I went home for Thanksgiving this year. I didn’t go last year. Speaking with my Dad last year he said, “I know sometimes you want to get together with your friends…”. I hadn’t missed a Thanksgiving in the last fourteen years I’ve been living here so I had no idea what he was talking about. But I took advantage of it anyway, and didn’t have to deal with the travel hassle of a quick trip. But this year I decided to go, since I hadn’t seen many relatives since February and I think Christmas is going to be a little “off” this year as my brother and his family will be going to visit my sister-in-law’s in New York state.
It turned out that renting a Zipcar was just as expensive as taking the train down to my Dad’s so I chose that option, which would give me greater flexibility about traveling times and definitely less stress about getting to a train station twice. I scheduled a 24-hour reservation, leaving Wednesday evening and coming back on Thursday, after the feast.
Since all Zipcars (thankfully) have iPod adapters now I was able to leave the seemingly-archaic CDs at home and just take my iPhone and play music from there. I put on Arcadia’s So Red The Rose and headed south, reminding me of those Friday nights headed to Badlands cranking the tape (EMI Catalog: 42148) so many years ago. It still sounded good loud, exhibiting its many nuances.
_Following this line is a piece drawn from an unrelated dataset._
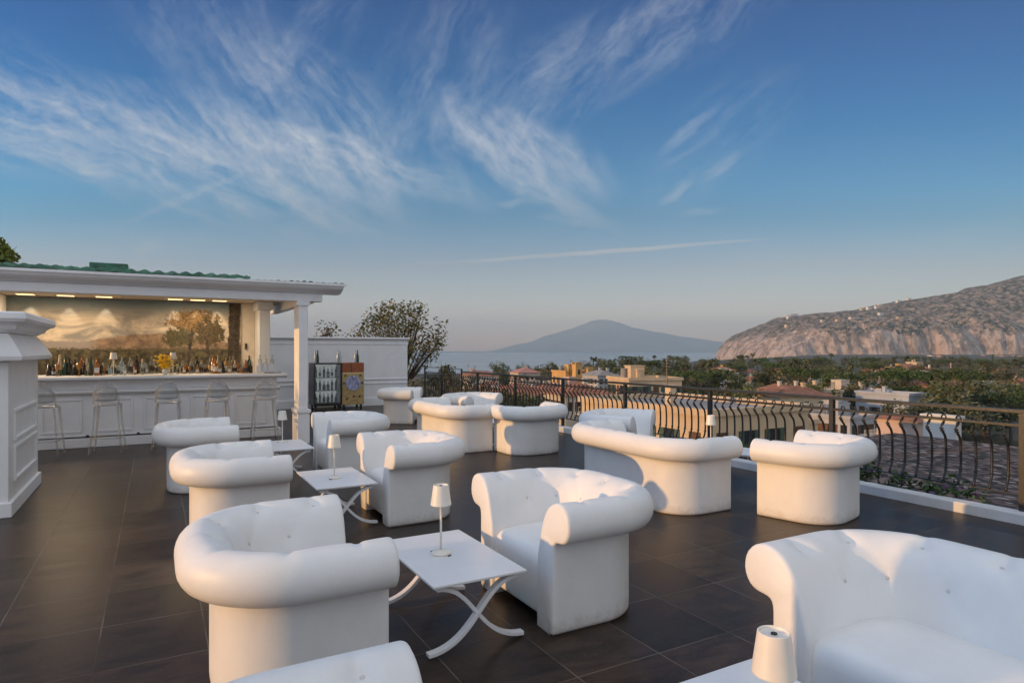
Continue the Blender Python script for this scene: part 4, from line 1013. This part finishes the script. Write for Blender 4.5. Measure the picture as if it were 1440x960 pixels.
def house(name, cx, cy, ang, w, d, ztop, wall, label, roof='flat', rows=((-1.2,-2.6),), cols=4, grp=None, zb=GZ-1, rm=None, cat='house', winface=('front','left')):
    root = empty(name, (cx,cy,0), R(ang)); 
    MB().box(-w/2,w/2,-d/2,d/2,zb,ztop).build('wall', WM[wall], root)
    if roof == 'slab':
        MB().box(-w/2-.2,w/2+.2,-d/2-.2,d/2+.2,ztop+.003,ztop+.12).build('roof', rm, root)
    elif roof == 'flat':
        m = MB(); e = .18
        for (a,b_,c,f) in ((-w/2-e,w/2+e,-d/2-e,-d/2+.25),(-w/2-e,w/2+e,d/2-.25,d/2+e),(-w/2-e,-w/2+.25,-d/2+.251,d/2-.251),(w/2-.25,w/2+e,-d/2+.251,d/2-.251)): m.box(a,b_,c,f,ztop+.003,ztop+.42)
        m.build('parapet', WM[wall], root); MB().box(-w/2+.251,w/2-.251,-d/2+.251,d/2-.251,ztop+.003,ztop+.05).build('roof', rm or M_GREYR, root)
    else:
        e = .5; h = min(w,d)*.22; rx = max(0, w/2-d/2*.9) if w > d else 0; ry = max(0, d/2-w/2*.9) if d >= w else 0
        m = MB(); m.add([(-w/2-e,-d/2-e,ztop+.01),(w/2+e,-d/2-e,ztop+.01),(w/2+e,d/2+e,ztop+.01),(-w/2-e,d/2+e,ztop+.01),(-rx-.01,-ry-.01,ztop+h),(rx+.01,-ry-.01,ztop+h),(rx+.01,ry+.01,ztop+h),(-rx-.01,ry+.01,ztop+h)],
              [(0,1,5,4),(1,2,6,5),(2,3,7,6),(3,0,4,7),(4,5,6,7),(0,3,2,1)]); m.build('roof', rm or M_TERRA, root)
    hr = random.Random(int(abs(cx*37)+abs(cy*11)))
    if roof != 'slab' and cat == 'house' and w > 3:
        zr = ztop+.05 if roof == 'flat' else ztop-.1
        for _ in range(hr.randint(1,2)):
            x0 = hr.uniform(-.32,.32)*w; y0 = hr.uniform(-.3,.3)*d; hh = hr.uniform(1.0,1.8) if roof == 'flat' else min(w,d)*.22+.5
            c_ = MB().box(x0-.28,x0+.28,y0-.28,y0+.28,zr,zr+hh); c_.box(x0-.36,x0+.36,y0-.36,y0+.36,zr+hh+.002,zr+hh+.14); c_.build('chimney', WM[wall], root)
        if roof == 'flat' and min(w,d) > 5 and cy > 60:
            x0 = hr.uniform(-.2,.25)*w; b_ = MB().box(x0-1.1,x0+1.1,0,2.2,zr,zr+1.9); b_.box(x0-1.2,x0+1.2,-.1,2.3,zr+1.903,zr+2.02); b_.build('stair_hut', WM[wall], root)
            MB().tube([(-.3*w,.2*d,zr),(-.3*w,.2*d,zr+1.6)], [.5,.5], 14).build('water_tank', M_GREYR, root)
        x0 = hr.uniform(-.3,.3)*w; a_ = MB().tube([(x0,.1*d,ztop),(x0,.1*d,ztop+3.4)], .04, 5)
        for q in range(4): a_.tube([(x0-.5+.06*q,.1*d,ztop+3.3-.22*q),(x0+.5-.06*q,.1*d,ztop+3.3-.22*q)], .025, 4)
        a_.build('aerial', M_IRON, root)
        if rows and 'front' in winface and w > 6:
            zb_ = ztop+rows[-1][1]-.25; b_ = MB().box(-w*.3,w*.12,-d/2-1.1,-d/2-.002,zb_-.16,zb_); b_.box(-w*.3,w*.12,-d/2-1.1,-d/2-1.05,zb_+.85,zb_+.93)
            for q in range(12): xq = -w*.3+w*.42*q/11; b_.box(xq-.02,xq+.02,-d/2-1.09,-d/2-1.06,zb_+.002,zb_+.848)
            b_.build('balcony', WM['white'], root)
    wi = None
    for fc in winface:
        L = w if fc == 'front' else d; nn = cols if fc == 'front' else max(1, int(cols*d/w+.5))
        for (zt, z0) in rows:
            for i in range(nn):
                u = -L/2+L*(i+.5)/nn; ww = min(.48, L/nn*.26)
                m = MB(); fr_ = MB()
                if fc == 'front':
                    m.box(u-ww,u+ww,-d/2-.03,-d/2+.01,ztop+z0,ztop+zt); fr_.box(u-ww-.12,u+ww+.12,-d/2-.09,-d/2-.004,ztop+z0-.14,ztop+z0-.004)
                else:
                    m.box(-w/2-.03,-w/2+.01,u-ww,u+ww,ztop+z0,ztop+zt); fr_.box(-w/2-.09,-w/2-.004,u-ww-.12,u+ww+.12,ztop+z0-.14,ztop+z0-.004)
                x = m.build('window', M_GLASSD if (i+int(zt*3)) % 3 else M_SHUT, root); fr_.build('sill', WM['white'], x)
                if (i*7+int(abs(cx))) % 3:
                    sh_ = MB()
                    for sg in (-1,1):
                        a_, b_ = sorted((u+sg*ww, u+sg*(ww+.42)))
                        if fc == 'front': sh_.box(a_+.01,b_,-d/2-.07,-d/2-.003,ztop+z0,ztop+zt)
                        else: sh_.box(-w/2-.07,-w/2-.003,a_+.01,b_,ztop+z0,ztop+zt)
                    sh_.build('shutters', (M_SHUT, M_SHUTG)[int(abs(cy)) % 2], x)
    return tag(root, label, cat, grp)
# peach house nearest the railing: corner at px 996, its long sunlit side runs along n
cx, cy = at(996,38,0).x, 38
c = Vector((cx,cy,0))+W(4.6,6.5,0)
hs = house('flat_roofed_house', c.x, c.y, 29, 9.2, 13, -2.35, 'peach', 'long peach house with sunlit side just beyond the railing', 'flat', ((-1.0,-3.4),(-4.6,-6.8)), 4)
house('tiled_roof', *(W(24.5,13.5)+Vector((0,0,0))).xy, 29, 19, 12.5, -2.9, 'cream', 'wide old brown tiled roof just below the railing on the right', 'slab', (), 0, rm=rooftile(), cat='roof')
def hpx(name, pl, pr, d, py_top, dep, wall, label, ang=29, **kw):
    w = (pr-pl)/F_PX*d; p = at((pl+pr)/2, d); a = R(ang); c_ = p+Vector((-math.sin(a),math.cos(a),0))*dep/2
    return house(name, c_.x, c_.y, ang, w*.95, dep, zat(py_top,d), wall, label, **kw)
hpx('castle_house', 792, 832, 180, 523, 8, 'orange', 'orange castle-like house with square towers beyond the railing', 25, rows=((-1.5,-3.2),(-5,-6.6)), cols=3)
for (pl,pr,pt,lb) in ((805,818,509,'tall battlemented orange tower of the castle-like house'), (823,833,516,'lower right orange turret of the castle-like house')):
    d = 178; w = (pr-pl)/F_PX*d*.8; p = at((pl+pr)/2,d); root = empty('castle_tower', (p.x,p.y,0), R(25)); zt = zat(pt,d)
    MB().box(-w/2,w/2,-w/2,w/2,GZ,zt-.6).build('wall', WM['orange'], root); m = MB(); 
    for q in range(4):
        x = -w/2-.1+q*(w+.2-.45)/3; m.box(x,x+.45,-w/2-.12,-w/2+.2,zt-.598,zt); m.box(x,x+.45,w/2-.2,w/2+.12,zt-.598,zt)
    m.build('battlement', WM['orange'], root); MB().box(-.3,.3,-w/2-.03,-w/2+.01,zt-3.4,zt-2).build('window', M_GLASSD, root); tag(root, lb, 'tower')
hpx('villa', 727, 762, 205, 524, 8, 'cream', 'pale yellow villa with pinkish hipped roof left of the castle', 20, roof='hip', rows=((-1,-2.4),(-3.8,-5.2)), cols=4, rm=pbr('pink_roof',(.42,.2,.16),.85))
hpx('villa', 655, 688, 220, 527, 8, 'pink', 'small salmon villa above the railing corner', 20, roof='hip', rows=((-1,-2.2),), cols=3)
hpx('flat_roofed_house', 880, 965, 92, 535, 8, 'peach', 'peach flat-roofed house behind the long peach house', 14, rows=((-.8,-2.2),(-3.4,-5)), cols=5, rm=M_TERRA)
hpx('villa', 838, 872, 150, 528, 8, 'grey', 'grey tiled house right of the castle', 20, roof='hip', rows=((-.8,-2),), cols=3, rm=M_GREYR)
hpx('villa', 1088, 1160, 120, 556, 10, 'cream', 'cream house with orange tiled roof left of the red-trimmed house', 22, roof='hip', rows=((-.7,-2.0),(-3.2,-4.6)), cols=5)
hpx('flat_roofed_house', 1162, 1190, 112, 552, 9, 'peach', 'narrow sunlit peach block beside the orange tiled roof', 26, rows=((-1,-2.2),), cols=2)
hpx('terrace_house', 1192, 1266, 118, 551, 9, 'cream', 'cream house with red-edged roof terraces', 24, rows=((-.6,-1.9),(-3.1,-4.5),(-5.6,-7)), cols=5, rm=pbr('red_roof',(.34,.08,.06),.8))
hpx('flat_roofed_house', 1268, 1312, 105, 556, 9, 'bluegrey', 'plain blue-grey block right of the red-edged terraces', 29, rows=((-2.2,-3.4),), cols=2)
hpx('villa', 1400, 1432, 210, 538, 9, 'pink', 'pinkish villa with arched loggia at the right edge', 24, roof='flat', rows=((-1,-2.6),(-4,-5.6)), cols=4)
hpx('flat_roofed_house', 1258, 1312, 330, 517, 12, 'orange', 'sunlit orange house far off among the trees below the cliff', 20, rows=((-1.2,-2.8),), cols=5)
hpx('flat_roofed_house', 1287, 1300, 332, 510, 6, 'peach', 'yellow top storey of the far orange house', 20, rows=(), cols=1)
hpx('shed', 1340, 1356, 52, 592, 2.5, 'white', 'small white rooftop block beyond the brown roof', 29, rows=(), cols=1)
hpx('villa', 1284, 1312, 62, 592, 4, 'pink', 'small house with red tiled roof beyond the brown tiled roof', 29, roof='hip', rows=(), cols=1)
hpx('flat_roofed_house', 1180, 1255, 85, 588, 7, 'grey', 'grey flat house behind the railing armchair', 29, rows=((-.8,-2),), cols=4)
hpx('flat_roofed_house', 1110, 1160, 66, 596, 6, 'peach', 'low peach house between the grey houses', 29, rows=((-.8,-2),), cols=3)
hpx('villa', 700, 780, 100, 556, 8, 'pink', 'pink house with tiled roof below the castle, behind the railing', 20, roof='hip', rows=((-.8,-2),), cols=5)
hpx('villa', 790, 870, 85, 556, 8, 'cream', 'cream house with red roof in front of the castle', 18, roof='hip', rows=((-.8,-2),), cols=5, rm=M_TERRA)
# tiny town at the foot of the headland and villas on its slope
hn = 0
for i in range(34):
    px_ = rnd.uniform(1300,1450); d = rnd.uniform(1500,1750); py_ = rnd.uniform(499,505)
    p = at(px_,d); z = zat(py_,d); root = empty('far_house', (p.x,p.y,0), R(rnd.uniform(10,40))); w = rnd.uniform(8,20)
    MB().box(-w/2,w/2,-5,5,z-22,z).build('wall', WM[rnd.choice(['peach','cream','pink','white'])], root); MB().box(-w/2-.4,w/2+.4,-5.4,5.4,z+.01,z+.9).build('roof', M_TERRA, root)
    tag(root, 'tiny pale house in the far town strip below the headland', 'house', 'far houses at the foot of the headland')
def head_z(px_, t_):
    X = (px_-720)/F_PX*HD; y = HD-900+900*t_; return X, y, -55+head_h(px_, t_, X, y)
for (px_, t_, w) in ((1095,.84,26),(1102,.86,18),(1088,.82,16),(1192,.86,22),(1200,.85,30),(1208,.84,18),(1214,.85,20),(1258,.88,20),(1240,.86,16),(1176,.6,20),(1098,.55,18),(1110,.5,22),(1124,.48,30),(1132,.5,20),(1175,.45,26),(1060,.6,14)):
    X, y, z = head_z(px_, t_); root = empty('hill_villa', (X,y,0), R(20))
    MB().box(-w/2,w/2,-6,6,z-14,z+8).build('wall', WM[rnd.choice(['cream','white','peach'])], root); MB().box(-w/2-.6,w/2+.6,-6.6,6.6,z+8.02,z+9.2).build('roof', M_TERRA, root)
    tag(root, 'pale villa perched on the headland slope', 'house', 'villas on the headland')
# smaller houses among the gardens
for i in range(46):
    px_ = rnd.uniform(650,1450); d = rnd.uniform(95,330)
    p = at(px_,d)
    if d > land_edge(p.x)-40: continue
    wl_ = rnd.choice(['cream','peach','pink','white','cream','orange','grey']); rf = rnd.choice(['hip','hip','flat']); zt = GZ+rnd.uniform(4.5,8.5)
    c_ = {'hip':'hipped tile roof','flat':'flat roof'}[rf]
    house('small_house', p.x, p.y, rnd.uniform(10,40), rnd.uniform(7,13), rnd.uniform(6,9), zt, wl_, f'small {wl_} house with {c_} among the gardens below', rf, ((-.9,-2.1),(-3.2,-4.6)) if zt > GZ+6.5 else ((-.9,-2.1),), rnd.randint(2,4), 'small houses among the gardens', rm=M_TERRA if rf == 'hip' else None)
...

Upon arriving it’s the requisite sit-in-the-living-room-watching-History-Channel stuff, and then when it gets close to 9:00 I ask “Can you switch it over to Channel 5 so we can watch Glee?”. Well. About ten minutes into it my brother (my oldest brother) says “This would be a great show if they would stop singing.” Um, yeah, I think that’s kind of the point. He gets up and leaves and then my Dad, instead of watching the show with me, starts reading a road atlas.
Fast forward. It’s about 2:00am and after going to bed and listening to some music I decide it’s actually time to go to sleep but I toss and turn until almost daybreak. Looking back I think I was dozing in and out of consciousness but at the time it seemed like I was just laying there, awake.
At times the dim light coming through the cracked bedroom door would appear to turn red like a laser beam, but only in its color not in its concentration. Then it would cloud and flicker back to a warm dim yellow which seemed more natural.
Then, and I don’t know if I dreamed this or imagined it and whether it actually happened, I felt something, a cloudy presence, off to the right of my eye. It was a form, but not a recognizable form, that slowly changed and flowed as if smoke from a cigarette was contained in a glass sphere, swirling around and around but not dissipating. Was this the ghost or spirit of my mother, who had died in the bedroom down the hall two-and-a-half years ago? Maybe I was groggy and frustrated from not being able to attain sleep. Regardless, I looked at it for a while and said “Hi Mom, I love you.” and immediately fell asleep.
The next thing I remember is waking up a few hours later and hearing my dad in the kitchen making coffee. The remainder of the day would be filled with having my five-year-old niece read a story about Pilgrims to me, getting kisses from my nephew and catching up with aunts, uncles, cousins and their children and grandparents. There was a lot of family love there, I could feel it.
Today on their website Duran Duran announced an all-encompassing repackaging of Arcadia’s 1985 So Red The Rose, arguably the best Duran Duran album never made. Nick Rhodes had hinted towards this release several months ago and I was eager to see if it would come to see the light.